**INFORMATION PROVIDED:**
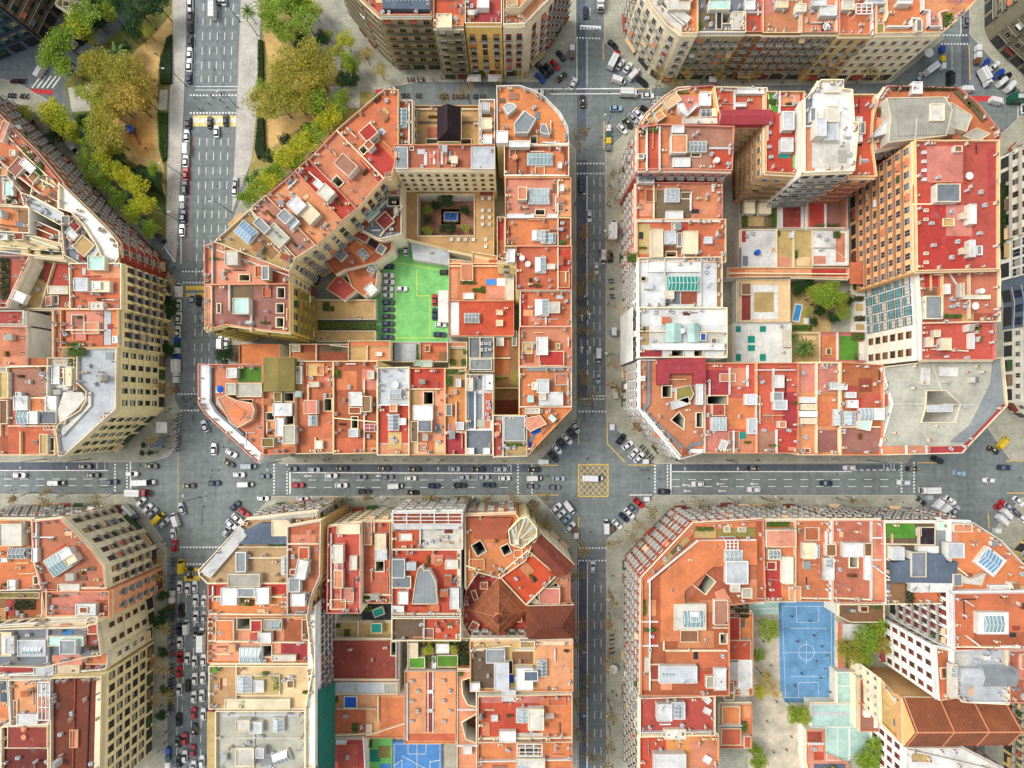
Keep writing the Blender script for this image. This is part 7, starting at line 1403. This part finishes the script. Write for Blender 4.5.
# play tower in the sand pit
pr = empty('play_tower', P(135, 134)); tag(pr, 'blue roofed play tower with red slide in the sand pit', 'play tower')
m = MB(); c0 = P(135, 133); hip(m, [(c0.x - 1.4, c0.y - 1.2), (c0.x + 1.4, c0.y - 1.2), (c0.x + 1.4, c0.y + 1.2), (c0.x - 1.4, c0.y + 1.2)], 2.8, .9, .3, mat((60, 100, 190), 'plain')); m.build('roof', pr)
m = MB()
for sx in (-1.2, 1.2):
    for sy in (-1, 1): m.tube((c0.x + sx, c0.y + sy, .06), (c0.x + sx, c0.y + sy, 2.8), .08, .08, mat('n', 'plain'), 6)
m.box(c0.x - 1.2, c0.y - 1, 1.2, c0.x + 1.2, c0.y + 1, 1.3, mat('b', 'plain')); m.build('frame', pr)
m = MB(); m.face([(c0.x + .5, c0.y - 1.1, 1.25), (c0.x + 1.2, c0.y - 1.1, 1.25), (c0.x + 2.2, c0.y - 4, .15), (c0.x + 1.5, c0.y - 4, .15)], mat((200, 60, 60), 'paint')); m.build('slide', pr)
# big white sheet over the scaffold of the white house
m = MB(); a0, a1 = P(620, 318), P(620, 362)
m.box(a0.x - .0, a1.y, 3.0, a0.x + .25, a0.y, 21.0, mat('W', 'wall')); 
# fountain of the cloister
f0 = P(451, 217, .5); fr = empty('fountain', (f0.x, f0.y, 0)); tag(fr, 'square blue water basin in the cloister garden', 'fountain')
m = MB(); m.prism([(f0.x - 2.4, f0.y - 1.5), (f0.x + 2.4, f0.y - 1.5), (f0.x + 2.4, f0.y + 1.5), (f0.x - 2.4, f0.y + 1.5)], .4, .9, mat('g', 'plain')); m.build('basin', fr)
m = MB(); m.cap([(f0.x - 2, f0.y - 1.2), (f0.x + 2, f0.y - 1.2), (f0.x + 2, f0.y + 1.2), (f0.x - 2, f0.y + 1.2)], .92, mat('U', 'glass')); m.build('water', fr)
m = MB(); m.tube((f0.x, f0.y, .9), (f0.x, f0.y, 1.8), .5, .2, mat('e', 'plain'), 8); m.build('spout', fr)
hedge('square clipped hedge ring around the cloister basin', [441, 209, 461, 209, 461, 212, 444, 212, 444, 222, 458, 222, 458, 213, 461, 213, 461, 225, 441, 225], 1.0, (56, 80, 44))

# ---------------------------------------------------------------- people
def person_mesh(i):
    me = bpy.data.meshes.new('person'); st = (.16, .22, .3)[i % 3]
    V = [(0, 0, .95), (0, 0, 1.2), (0, 0, 1.42), (0, 0, 1.54), (0, 0, 1.66), (0, .1, .9), (st, .1, .5), (st - .1, .1, .08), (st + .08, .11, .04), (0, -.1, .9), (-st * .6, -.1, .5), (-st, -.1, .1), (-st + .16, -.11, .04),
         (0, .2, 1.4), (-.08, .26, 1.12), (.06, .28, .88), (0, -.2, 1.4), (.08, -.26, 1.12), (.18, -.27, .9)]
    E = [(0, 1), (1, 2), (2, 3), (3, 4), (0, 5), (5, 6), (6, 7), (7, 8), (0, 9), (9, 10), (10, 11), (11, 12), (2, 13), (13, 14), (14, 15), (2, 16), (16, 17), (17, 18)]
    Rr = [.15, .16, .17, .06, .11, .1, .075, .055, .045, .1, .075, .055, .045, .075, .055, .042, .075, .055, .042]
    me.from_pydata(V, E, []); o = bpy.data.objects.new('person', me); COL.objects.link(o)
    md = o.modifiers.new('skin', 'SKIN'); sv = me.skin_vertices[0].data
    for k, r in enumerate(Rr): sv[k].radius = (r, r * (1.25 if k in (1, 2) else 1)); sv[k].use_root = (k == 0)
    o.modifiers.new('sub', 'SUBSURF').levels = 1; o.modifiers['sub'].render_levels = 1
    dg = bpy.context.evaluated_depsgraph_get(); dg.update()
    nm = bpy.data.meshes.new_from_object(o.evaluated_get(dg)); bpy.data.objects.remove(o); nm.materials.clear()
    top = ((40, 44, 60), (150, 40, 40), (60, 60, 62), (210, 206, 198), (60, 84, 120), (120, 100, 70))[i]; low = ((40, 46, 70), (50, 50, 52), (36, 36, 40), (70, 80, 110), (90, 84, 74), (30, 32, 40))[i]
    for c in (low, top, (206, 158, 130), ((40, 30, 24), (80, 56, 36), (30, 26, 24), (120, 90, 60), (50, 36, 28), (24, 22, 22))[i]): nm.materials.append(mat(c, 'plain'))
    for p in nm.polygons:
        z = p.center.z; h = abs(p.center.y) > .2 and z < .95 and z > .8
        p.material_index = 2 if h else 0 if z < .92 else 1 if z < 1.47 else (3 if z > 1.66 or p.center.x < -.02 else 2)
    return nm
PM = [person_mesh(i) for i in range(6)]
PC = ['navy jacket', 'red jacket', 'grey coat', 'pale shirt', 'blue jacket', 'brown coat']
def people(phrase, pts, z=.13):
    rr = random.Random(phrase); rows = sorted(pts, key=lambda t: (t[1], t[0])); cols = [rr.randrange(6) for _ in rows]; cnt = {}
    for (x, y), c in zip(rows, cols):
        i = cnt.get(c, 0); cnt[c] = i + 1; n = cols.count(c)
        o = link(bpy.data.objects.new('person', PM[c])); p = P(x, y); o.location = (p.x, p.y, z); o.rotation_euler.z = rr.random() * 6.28
        tag(o, ('only' if n == 1 else ordn(i)) + (' person in %s ' % PC[c]) + ('' if n == 1 else 'from the top ') + phrase, 'person', 'pedestrians')
people('on the zebra crossing below the left block', [(184, 398), (187, 402), (192, 399), (196, 404), (193, 408), (195, 396), (186, 407), (194, 419), (195, 416)], .0)
people('on pavement beside the traffic jam', [(165, 541), (168, 545), (160, 548), (166, 676), (162, 690), (170, 700), (163, 704), (168, 730), (165, 735), (172, 733), (167, 741), (160, 750), (164, 668), (161, 560)])
people('on the rounded corner pavement', [(168, 412), (172, 409), (175, 430), (170, 436), (165, 447), (158, 452), (172, 448), (176, 420), (166, 405), (160, 400)])
people('on the avenue crossing by the park', [(196, 99), (212, 97), (223, 96), (222, 102), (210, 105), (229, 109), (200, 110)], .0)
people('on the park paths', [(158, 56), (160, 88), (141, 60), (139, 44), (160, 102), (163, 66), (162, 120), (150, 110), (148, 150), (344, 84), (352, 96), (368, 50)], .08)
people('along the upper horizontal street', [(434, 82), (396, 88), (442, 80), (505, 84), (520, 84), (552, 92), (563, 90), (658, 86), (700, 84), (742, 84), (781, 84), (820, 84), (856, 84)], .13)
people('on the diagonal street pavement by the park', [(157, 262), (150, 250), (165, 250), (170, 262), (176, 268), (172, 272), (168, 266), (180, 255), (100, 200), (140, 236)], .1)
people('on the pavement above the middle street', [(306, 461), (325, 460), (330, 459), (354, 460), (362, 459), (386, 460), (404, 460), (428, 460), (470, 460), (504, 461)])
people('on the pavement below the middle street', [(334, 498), (348, 499), (352, 499), (370, 498), (402, 499), (430, 503), (462, 500), (488, 498), (518, 504), (512, 502)])
people('on the pavement around the right street', [(676, 460), (730, 460), (757, 460), (780, 459), (832, 459), (702, 500), (735, 502), (780, 498), (790, 499), (850, 500), (888, 499), (902, 502), (681, 501)])
people('along the vertical street pavements', [(610, 187), (609, 207), (608, 304), (614, 307), (613, 355), (610, 332), (574, 500), (612, 575), (611, 596), (616, 603), (612, 690), (616, 694), (613, 722), (572, 580), (573, 600), (614, 748), (612, 765), (575, 666)])
people('playing on the blue court', [(790, 615), (796, 640), (812, 634), (820, 645), (826, 655), (824, 668), (815, 660), (800, 672), (828, 690), (793, 684), (808, 620), (819, 676)], .27)
people('in the play yard beside the court', [(762, 640), (770, 664), (775, 700), (766, 720), (790, 735), (785, 748), (772, 750)], .2)
# ---------------------------------------------------------------- build everything, camera, light
labs = [b.label for b in BLD]
assert len(set(labs)) == len(labs), [l for l in labs if labs.count(l) > 1]
for b in BLD: build_building(b)
# white protective sheet hung on the scaffold
sh = empty('scaffold_sheet', (P(619.5, 340).x, P(619.5, 340).y, 0)); tag(sh, 'large white protective sheet hung before the white house front', 'scaffold sheet')
m = MB(); a0, a1 = P(619.2, 318), P(619.2, 366); m.box(a0.x - .1, a1.y, 2.0, a0.x + .1, a0.y, 20.0, mat('W', 'wall')); m.build('sheet', sh)
m = MB()
for i in range(7):
    yy = a1.y + (a0.y - a1.y) * i / 6; m.tube((a0.x + .4, yy, .13), (a0.x + .4, yy, 20), .06, .06, mat('s', 'plain'), 5)
m.build('scaffold_frame', sh)
nt = empty('debris_net', (P(326, 700, 20).x, P(326, 700, 20).y, 0)); tag(nt, 'green debris netting hung on the galleried white house', 'netting')
m = MB()
p0, p1, p2, p3 = [q + Vector((.7, 0, 0)) for q in (P(316, 690, 23), P(333, 682, 8), P(333, 775, 8), P(316, 790, 23))]
for i in range(8):
    t0, t1 = i / 8, (i + 1) / 8
    for j in range(5):
        s0, s1 = j / 5, (j + 1) / 5
        q = [p0.lerp(p3, t0).lerp(p1.lerp(p2, t0), s0), p0.lerp(p3, t1).lerp(p1.lerp(p2, t1), s0), p0.lerp(p3, t1).lerp(p1.lerp(p2, t1), s1), p0.lerp(p3, t0).lerp(p1.lerp(p2, t0), s1)]
        m.face(q, mat((30, 140, 120), 'roof'))
m.build('net', nt); m = MB()
for t in (0, .33, .66, 1): m.tube(p0.lerp(p3, t), p1.lerp(p2, t), .08, .08, mat('s', 'plain'), 5); q = p1.lerp(p2, t); m.tube((q.x, q.y, .13), q, .08, .08, mat('s', 'plain'), 5)
m.build('scaffold_frame', nt)

cam = bpy.data.cameras.new('camera'); co = link(bpy.data.objects.new('camera', cam)); co.location = (0, 0, H); co.rotation_euler = (0, 0, 0)
cam.sensor_width = 36; cam.lens = 36 * H * S / 1024; cam.shift_y = (CY - 384) / 1024; cam.clip_end = 5000; cam.clip_start = 1
sc.camera = co
w = bpy.data.worlds.new('World'); sc.world = w; w.use_nodes = True; t = w.node_tree
bg = t.nodes['Background']; sky = t.nodes.new('ShaderNodeTexSky'); sky.sky_type = 'NISHITA'; sky.sun_disc = False
EL, AZ = 52.0, 285.0
sky.sun_elevation = R_(EL); sky.sun_rotation = R_(AZ); sky.air_density = 1.0; sky.dust_density = 3.0
hs = t.nodes.new('ShaderNodeHueSaturation'); hs.inputs['Saturation'].default_value = 0.30
t.links.new(sky.outputs[0], hs.inputs['Color']); t.links.new(hs.outputs[0], bg.inputs[0]); bg.inputs[1].default_value = 0.15
sd = bpy.data.lights.new('sun', 'SUN'); sd.energy = 1.0; sd.angle = R_(18); sd.color = (1, .95, .88)
so = link(bpy.data.objects.new('sun', sd)); so.location = (0, 0, 300)
az = R_(AZ); el = R_(EL)
dv = Vector((math.sin(az) * math.cos(el), math.cos(az) * math.cos(el), math.sin(el)))
so.rotation_euler = dv.to_track_quat('Z', 'Y').to_euler()
sc.view_settings.view_transform = 'Standard'; sc.view_settings.look = 'None'; sc.view_settings.gamma = 1; sc.view_settings.exposure = 0.92
sc.cycles.max_bounces = 6; sc.cycles.diffuse_bounces = 4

**WORK INSTRUCTIONS:**
Leave out the pictures. Transcribe only the lines above, from the first through the one that contains "hedge('square clipped hedge".

**TASK RESPONSE:**
Keep writing the Blender script for this image. This is part 7, starting at line 1403. This part finishes the script. Write for Blender 4.5.
# play tower in the sand pit
pr = empty('play_tower', P(135, 134)); tag(pr, 'blue roofed play tower with red slide in the sand pit', 'play tower')
m = MB(); c0 = P(135, 133); hip(m, [(c0.x - 1.4, c0.y - 1.2), (c0.x + 1.4, c0.y - 1.2), (c0.x + 1.4, c0.y + 1.2), (c0.x - 1.4, c0.y + 1.2)], 2.8, .9, .3, mat((60, 100, 190), 'plain')); m.build('roof', pr)
m = MB()
for sx in (-1.2, 1.2):
    for sy in (-1, 1): m.tube((c0.x + sx, c0.y + sy, .06), (c0.x + sx, c0.y + sy, 2.8), .08, .08, mat('n', 'plain'), 6)
m.box(c0.x - 1.2, c0.y - 1, 1.2, c0.x + 1.2, c0.y + 1, 1.3, mat('b', 'plain')); m.build('frame', pr)
m = MB(); m.face([(c0.x + .5, c0.y - 1.1, 1.25), (c0.x + 1.2, c0.y - 1.1, 1.25), (c0.x + 2.2, c0.y - 4, .15), (c0.x + 1.5, c0.y - 4, .15)], mat((200, 60, 60), 'paint')); m.build('slide', pr)
# big white sheet over the scaffold of the white house
m = MB(); a0, a1 = P(620, 318), P(620, 362)
m.box(a0.x - .0, a1.y, 3.0, a0.x + .25, a0.y, 21.0, mat('W', 'wall')); 
# fountain of the cloister
f0 = P(451, 217, .5); fr = empty('fountain', (f0.x, f0.y, 0)); tag(fr, 'square blue water basin in the cloister garden', 'fountain')
m = MB(); m.prism([(f0.x - 2.4, f0.y - 1.5), (f0.x + 2.4, f0.y - 1.5), (f0.x + 2.4, f0.y + 1.5), (f0.x - 2.4, f0.y + 1.5)], .4, .9, mat('g', 'plain')); m.build('basin', fr)
m = MB(); m.cap([(f0.x - 2, f0.y - 1.2), (f0.x + 2, f0.y - 1.2), (f0.x + 2, f0.y + 1.2), (f0.x - 2, f0.y + 1.2)], .92, mat('U', 'glass')); m.build('water', fr)
m = MB(); m.tube((f0.x, f0.y, .9), (f0.x, f0.y, 1.8), .5, .2, mat('e', 'plain'), 8); m.build('spout', fr)
hedge('square clipped hedge ring around the cloister basin', [441, 209, 461, 209, 461, 212, 444, 212, 444, 222, 458, 222, 458, 213, 461, 213, 461, 225, 441, 225], 1.0, (56, 80, 44))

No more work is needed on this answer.